------ Data
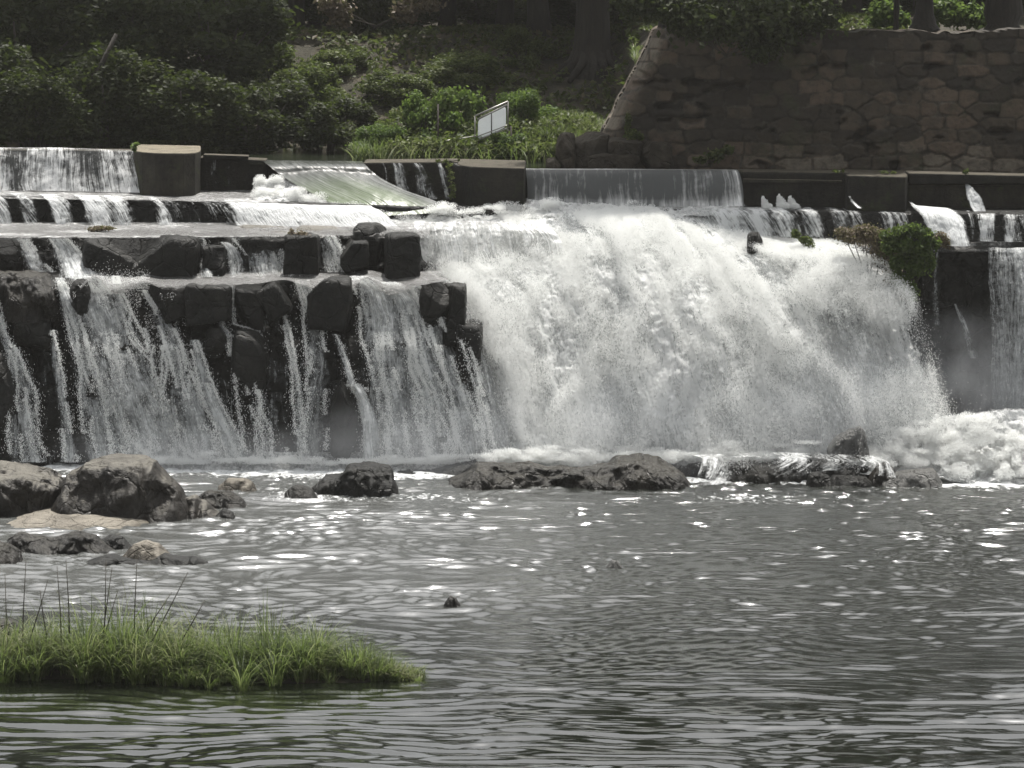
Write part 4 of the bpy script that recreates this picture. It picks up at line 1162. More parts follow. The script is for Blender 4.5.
mist('grey mist hanging before the dark cliff at the right', [(958, 395, 83.0, 2.2, .9, 2.0), (1000, 425, 82.8, 2.4, .9, 1.5), (925, 425, 82.9, 2.2, .8, 1.6)], MIST)
mist('faint mist along the foot of the falls', [(200, 455, 81.2, 3.4, .9, .8), (420, 445, 81.1, 3.2, .9, 1.1), (640, 435, 81.3, 4.2, .9, 1.7), (820, 425, 81.3, 2.8, .9, 1.9)], MIST2)

t = NT('thin_air')
HAZE = t.end(None, t.n('VolumePrincipled', ins={'Color': (.96, .94, .89, 1), 'Density': .0002, 'Anisotropy': .45}).outputs[0])
hv = [(x, y, z) for z in (-4, 45) for x, y in ((-700, -120), (700, -120), (700, 700), (-700, 700))]
tag(link('haze', poly_mesh('haze', hv, [(3, 2, 1, 0), (4, 5, 6, 7), (0, 1, 5, 4), (1, 2, 6, 5), (2, 3, 7, 6), (3, 0, 4, 7)]), HAZE), kind='stuff')
# ------------------------------------------------------------------ vegetation
def leaves(n, blobs, size, seed, up=.0, droop=0, elong=1.7, thin=.5):
    """leaf faces in and around a set of blobs (cx,cy,cz,rx,ry,rz)"""
    rg = np.random.default_rng(seed); blobs = np.array(blobs, float)
    vol = (blobs[:, 3] * blobs[:, 4] * blobs[:, 5]) ** .7; k = rg.choice(len(blobs), n, p=vol / vol.sum()); b = blobs[k]
    d = rg.normal(size=(n, 3)); d /= np.linalg.norm(d, axis=1)[:, None]
    r_ = rg.random(n) ** thin
    r_ = r_ * (1 + .32 * rg.normal(size=n) * (rg.random(n) < .4))
    c = b[:, :3] + d * r_[:, None] * b[:, 3:]
    nrm = d * .6 + rg.normal(size=(n, 3)) * .7 + np.array([0, 0, .35 + up]); nrm /= np.linalg.norm(nrm, axis=1)[:, None]
    a = np.cross(nrm, rg.normal(size=(n, 3))); a /= np.linalg.norm(a, axis=1)[:, None]
    a[:, 2] -= droop; bb = np.cross(nrm, a)
    s = size * (.55 + .9 * rg.random(n))[:, None]
    V = np.stack([c - a * s * elong * .5, c + bb * s * .5 + nrm * s * .1, c + a * s * elong * .5, c - bb * s * .5 + nrm * s * .1], 1).reshape(-1, 3)
    Fc = np.arange(4 * n).reshape(n, 4)
    return mesh_np('leaves', V, Fc, False)


def blobset(seed, n=9, rx=1., ry=1., rz=1., sz=.42):
    rg = np.random.default_rng(seed); B = []
    for i in range(n):
        d = rg.normal(size=3); d /= np.linalg.norm(d); q = rg.random() ** .4
        B.append((d[0] * rx * q * .75, d[1] * ry * q * .75, d[2] * rz * q * .75, rx * sz * (.6 + .7 * rg.random()), ry * sz * (.6 + .7 * rg.random()), rz * sz * (.6 + .7 * rg.random())))
    return B


# shared shrub meshes (unit size, origin at base centre)
def shift(B, dz): return [(a, b, c + dz, d, e, f) for a, b, c, d, e, f in B]
SHR = [leaves(15000, shift(blobset(500 + i, 22, sz=.27), .8), .042, 510 + i) for i in range(4)]
SHRB = [leaves(6500, shift(blobset(520 + i, 18, sz=.27), .8), .06, 530 + i) for i in range(2)]
def stems_mesh(seed, n=7):
    rg = np.random.default_rng(seed); L = []
    for i in range(n):
        a = rg.random() * 6.28; r_ = .5 * rg.random() + .15
        L.append(([(0.06 * math.cos(a), .06 * math.sin(a), -.15), (r_ * .4 * math.cos(a), r_ * .4 * math.sin(a), .5), (r_ * math.cos(a), r_ * math.sin(a), 1.0 + .4 * rg.random())], [.035, .025, .008], 5))
    return tubes_mesh('stems', L)
STM = [stems_mesh(540 + i) for i in range(3)]
def matcopy(me, mat):
    m_ = me.copy(); m_.materials.clear(); m_.materials.append(mat); return m_
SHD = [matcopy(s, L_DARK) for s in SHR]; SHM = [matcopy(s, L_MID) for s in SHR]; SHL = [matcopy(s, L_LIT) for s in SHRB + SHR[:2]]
for s in STM: s.materials.append(STEM)


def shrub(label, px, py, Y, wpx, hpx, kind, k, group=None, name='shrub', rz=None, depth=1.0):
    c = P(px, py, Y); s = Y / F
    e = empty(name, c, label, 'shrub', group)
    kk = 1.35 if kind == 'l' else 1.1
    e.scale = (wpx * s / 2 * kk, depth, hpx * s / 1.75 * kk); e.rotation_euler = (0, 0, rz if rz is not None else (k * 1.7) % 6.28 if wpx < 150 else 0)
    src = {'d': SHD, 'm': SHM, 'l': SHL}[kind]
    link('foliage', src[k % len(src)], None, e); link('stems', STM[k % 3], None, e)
    return e


# bank terrain
def bank():
    xs = np.linspace(-26, 30, 190); ys = np.concatenate([np.linspace(91.2, 112, 90), np.linspace(113, 400, 24)])
    X, Y = np.meshgrid(xs, ys)  # sloping left end painted lighter, as if the sun fell on it
    t0 = 93.2 + .6 * vn(X * .3, 0 * X, 0, 3)
    h = zc - 1.0 + (Y - t0 + 1.2) * .9
    top = 8.45 + .2 * vn(X * .2, Y * .2, 0, 4)
    slope = zc - .9 + 3.6 * sm(t0 - 1.2, 104.5, Y) ** .8
    Z = np.minimum(slope, top + .0 * Y)
    # island / bank foot behind the middle wall, raised ground behind the masonry wall
    xi = P(500, 150, 90)[0]
    isl = sm(P(345, 150, 90)[0], P(400, 150, 90)[0], X) * (1 - sm(P(600, 150, 90)[0], P(660, 150, 90)[0], X))
    Z = np.maximum(Z, (zc - .9) + isl * (1.05 + .55 * sm(91, 93, Y)))
    right = sm(P(620, 50, 90)[0], P(660, 50, 90)[0], X)
    Z = Z * (1 - right) + np.maximum(Z, 8.62 + .02 * (Y - 90)) * right
    Z += .12 * fbm(X * .8, Y * .8, 0, 4, 6)
    Z -= 3 * (1 - sm(90.6, 91.6, Y)) * (1 - isl) * (1 - right)
    V = np.stack([X, Y, Z], -1).reshape(-1, 3)
    tag(link('bank', mesh_np('bank', V, grid_faces(len(ys), len(xs)), True), SOIL), 'dark earth bank rising behind the dam', None, None, 'structure')
    return X, Y, Z
BX, BY, BZ = bank()
def bankz(x, y):
    j = np.clip(np.searchsorted(BX[0], x), 0, BX.shape[1] - 1); i = np.clip(np.searchsorted(BY[:, 0], y), 0, BX.shape[0] - 1); return BZ[i, j]
# far ground to the horizon
g = poly_mesh('far_ground', [(-600, 130, 8.2), (600, 130, 8.2), (600, 650, 8.2), (-600, 650, 8.2)], [(0, 1, 2, 3)])
tag(link('far_ground', g, SOIL), kind='structure')
for nm, xa, xb in (('side_bank', -400, -25.5), ('side_bank', 27, 400)):
    g = poly_mesh(nm, [(xa, 84, -1), (xb, 84, -1), (xb, 84, 5.5), (xa, 84, 5.5), (xb, 92, 8), (xa, 92, 8), (xb, 132, 8.4), (xa, 132, 8.4)], [(0, 1, 2, 3), (3, 2, 4, 5), (5, 4, 6, 7)])
    tag(link(nm, g, SOIL), kind='structure')

# ground cover on the slope
n = 26000
x = -14 + 24 * rg.random(n); y = 94.5 + 12 * rg.random(n)
z = bankz(x, y); kp = fbm(x * .7, y * .7, 0, 3, 61) > -.25
x, y, z = x[kp], y[kp], z[kp]
Bc = np.stack([x, y, z + .04 + .12 * rg.random(len(x)), np.full(len(x), .05), np.full(len(x), .05), np.full(len(x), .04)], -1)
me = leaves(len(x), Bc, .10, 62, up=.6)
me.materials.append(L_COVER)
tag(link('ground_cover', me), 'low creeping plants and litter over the bank', 'ground cover', None, 'stuff')

n = 5200
x = P(350, 150, 91)[0] + (P(600, 150, 91)[0] - P(350, 150, 91)[0]) * rg.random(n); y = 90.7 + 3.2 * rg.random(n) ** 1.3
z = bankz(x, y)
me = leaves(n, np.stack([x, y, z + .05 + .22 * rg.random(n), np.full(n, .06), np.full(n, .06), np.full(n, .06)], -1), .07, 63, up=.3)
me.materials.append(L_MID)
tag(link('ground_cover', me), 'tangled green weeds on the ground behind the mossy wall', 'ground cover', None, 'stuff')
# shrubs
k = 0
for (px, py, Y, wd, hh) in [(-40, 160, 93.6, 170, 120), (40, 158, 93.2, 150, 95), (110, 158, 93.8, 150, 105), (185, 158, 93.5, 150, 92), (255, 158, 94.0, 140, 80), (325, 158, 94.4, 130, 66), (20, 110, 96, 180, 120), (120, 105, 96.5, 180, 125), (215, 100, 96.5, 170, 110)]:
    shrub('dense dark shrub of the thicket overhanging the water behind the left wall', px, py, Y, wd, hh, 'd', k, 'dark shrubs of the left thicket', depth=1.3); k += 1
for (px, py, Y, wd, hh) in [(300, 118, 97, 110, 60), (265, 92, 98.5, 110, 62), (400, 112, 98, 90, 40), (345, 82, 100, 90, 36), (460, 95, 99, 110, 46), (520, 80, 101, 120, 50)]:
    shrub('mid green shrub growing on the bank slope', px, py, Y, wd, hh, 'm', k, 'shrubs on the bank slope', depth=1.0); k += 1
for (px, py, Y, wd, hh, lb) in [(385, 163, 92.0, 62, 34, 'low bright shrub at the left end of the green patch by the wall'), (420, 163, 92.2, 74, 56, 'bright leafy shrub behind the slack rail'),
                                 (455, 162, 92.6, 66, 64, 'tallest bright shrub left of the white board'), (516, 150, 93.2, 56, 52, 'upright sapling-like shrub right of the white board'),
                                 (500, 166, 91.6, 70, 30, 'white flowering low shrub under the board'), (560, 160, 93.4, 90, 42, 'fresh green shrub between the board and the ruined wall')]:
    shrub(lb, px, py, Y, wd, hh, 'l', k, None, depth=.7); k += 1

for i in range(11):
    shrub('low dark undergrowth shrub beneath the wood at the top of the bank', -60 + i * 108, 34, 109 + (i % 3), 150, 46, 'd', k, 'undergrowth along the top of the bank', depth=1.2); k += 1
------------
**Set problem:** Search the listing for the word "name" and return each line that holds it.

**Exercise response:**
def shrub(label, px, py, Y, wpx, hpx, kind, k, group=None, name='shrub', rz=None, depth=1.0):
    e = empty(name, c, label, 'shrub', group)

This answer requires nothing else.